Who would benefit from this tool?

Individuals with taxable estates should consider tools to reduce and eliminate transfer taxes for them and for future generations. Family business owners are great candidates for dynasty trust planning.

Where can a dynasty trust be created?

Ohio law permits settlors to create dynasty trusts by opting out of the Rule Against Perpetuities. Many other states permit perpetual trusts as well.

How does a dynasty trust help the beneficiary?

Properly drafted, the dynasty trust provides asset protection to the beneficiary so that the trust assets are outside the reach of the beneficiary’s creditors and not subject to division upon divorce. The assets are available for the use of the beneficiary but sufficiently out of the beneficiary’s control to maintain these protections. Dynasty trusts are better than any insurance policy a beneficiary can buy. Further, dynasty trust assets are not included in the estates of the beneficiaries, even if the assets double or triple in value.

When can a dynasty trust be created?

A dynasty trust can be created during life or upon death. Individuals with enough core capital to support their current lifestyle through life expectancy are candidates to use transfer tax exemptions during life.

Example: Outright Gift To Dynasty Trust

Client gives assets valued at $11,580,000 to a dynasty trust for the benefit of child of the client. The client allocates $11,580,000 gift tax exemption and generation-skipping transfer tax exemption to the gift to the dynasty trust. The client has removed $11,580,000 from the client’s estate without paying tax today. All assets in the dynasty trust will not be included in the child’s estate or the child’s descendants’ estates and provide asset protection.

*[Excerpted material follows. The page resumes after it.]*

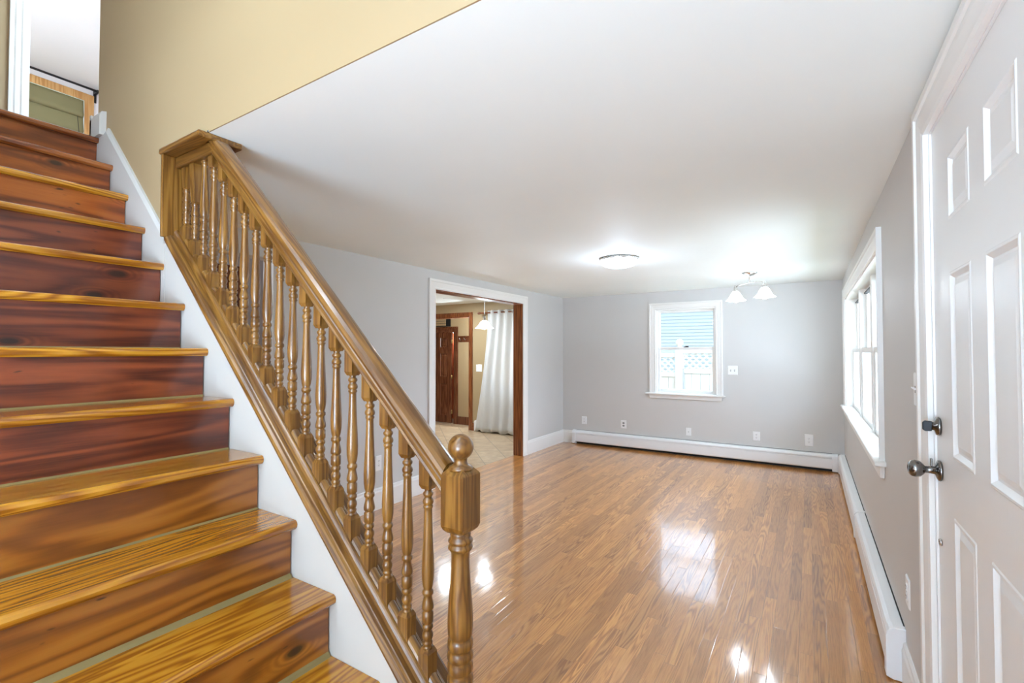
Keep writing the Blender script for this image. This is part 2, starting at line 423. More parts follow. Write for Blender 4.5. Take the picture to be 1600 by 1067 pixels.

The attorneys in the Carlile Patchen & Murphy LLP Family Wealth & Estate Planning Group frequently create dynasty trusts for clients. If you are interested in learning more about this powerful wealth transfer tool, contact your attorney at CPM today.

6 Comments

    1. There would be a gift tax imposed on the transfer in excess of the lifetime exemption amount of $11.7 Million (for 2021). If all of the individual’s GST exemption was allocated to the transfer, the trust would be partially GST exempt, which means that a taxable termination of the trust will occur each time the last non-skip person relative to the transferring party dies, resulting in the payment of a GST tax every time this occurs. Generally, it is better to create a trust that is wholly GST exempt, and one that is fully subject to the GST to avoid these complexities when the transfer will exceed the GST exemption.

  1. If my wife and I use up the entirety of our lifetime exemptions when setting up a dynasty trust, can we (and possibly other people) ADD more money to the trust without tax consequences in subsequent years? These additions each year would presumably be limited to the annual federal gift tax exclusion (currently $15k).

    1. Future additions to a dynasty trust are permitted. Use of one’s gift tax annual exclusion is permitted after one has used up one’s lifetime exclusion amount. Under current law, the lifetime exclusion amount is indexed for inflation, so each time an inflationary adjustment occurs, a person who used up all of his or her lifetime exclusion has additional lifetime exclusion available for use.

  2. How can a dynasty trust be best maintained given it will outlive the appointed trustees? Say I want the trust to invest in S&P500 and distribute 2% every year. Is there a company or bank out there that can perform the selling of the stock and distribute the funds to beneficiaries? And I wonder if the management will be too costly.

  3. I have been looking into the same question. I know there are banks (Wells Fargo for example) that do this but it comes with a fee. Would love to hear others opinion of the most cost effective way to do this.